Question: Assume that the state space of Markov Chain $S=\mathbb{N}$, and if state $i$ is recurrent, then prove \begin{align*} \mathrm{lim}_{N\rightarrow\infty}\mathbb{P}(X_k\neq i \ \mathrm{for\ all\ integers}\ k\in[n+1,n+N]|X_0=i)=0 \end{align*} where $n\in \mathbb{N}^*$
Here is what I thought: \begin{align*} \mathbb{P}(X_k\neq i \ \mathrm{for\ all\ integers}\ k\in[n+1,n+N]|X_0=i)=\sum_{j=0}^{\infty}P_{ij}^{(n)}\sum_{l=N+1}^{\infty}f_{ji,n}^{(l)} \end{align*} where \begin{align*} f_{ji,n}^{(l)}=\mathbb{P}(X_{n+l}=i,X_m\neq i,m\in[N+1,N+l]|X_{n}=j) \end{align*} and my question is whether the $f_{ji,n}^{(l)}$ is equal to $f_{ji,0}^{(l)}$.

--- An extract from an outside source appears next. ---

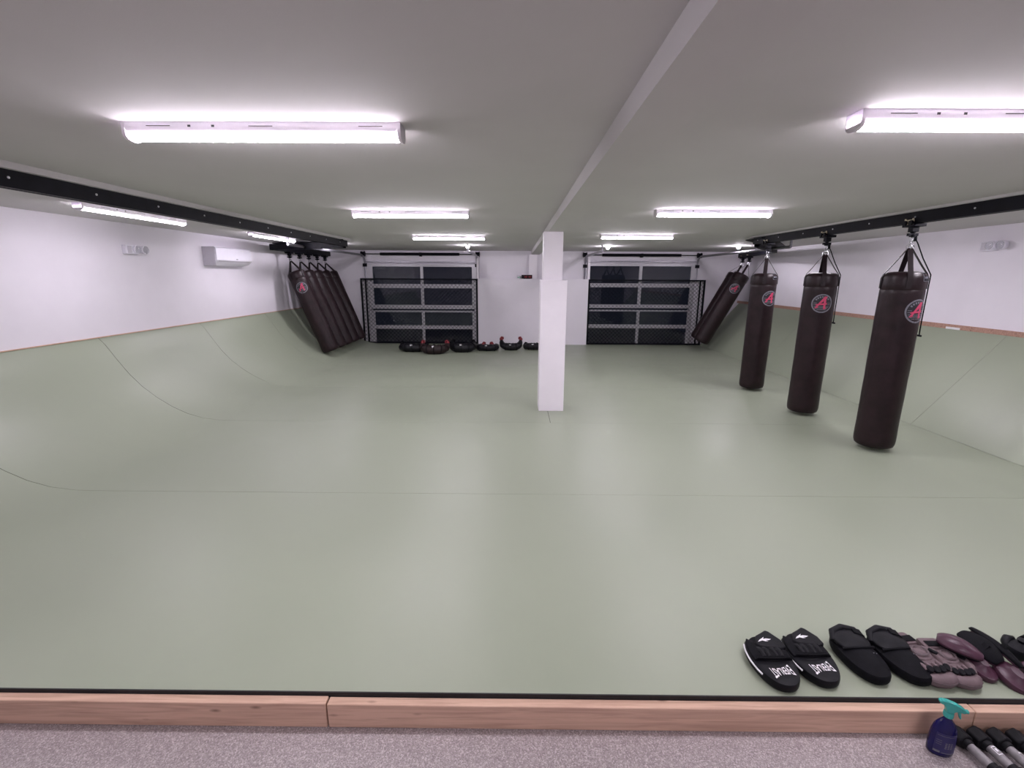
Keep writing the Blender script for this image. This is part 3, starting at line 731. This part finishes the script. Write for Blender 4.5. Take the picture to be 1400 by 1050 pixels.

If the above statement is true, then I want to prove the remainder $\sum_{l=N+1}^{\infty}f_{ji,n}^{l}$ goes to $0$, when $N\rightarrow\infty$.
So, I think about whether or not the state $j$ is recurrent, if it's true then I can apply the theorem which is $\sum_{l=1}^{\infty}f_{ji}^{(l)}=1$, then the remainder will become zero, when $N\rightarrow\infty$. However, what if the state $j$ is not recurrent, how should I prove?
You can do this more simply. Let $\tau$ denote the hitting time of $i$ after at least $n$ steps. Then, $\Pr_i(\tau < \infty) = 1$ because $i$ is recurrent. Indeed, wherever $X$ is after $n$ steps, it will definition return.
So, given $\varepsilon > 0$, there exists $N_\varepsilon > 0$ such that $\Pr_i(\tau \le N_\varepsilon) \ge 1 - \varepsilon$. But, this exactly says that your long probability is at least $1 - \varepsilon$ for $N \ge N_\varepsilon$. Since $\varepsilon > 0$ was arbitrary, this proves that the limit is $0$.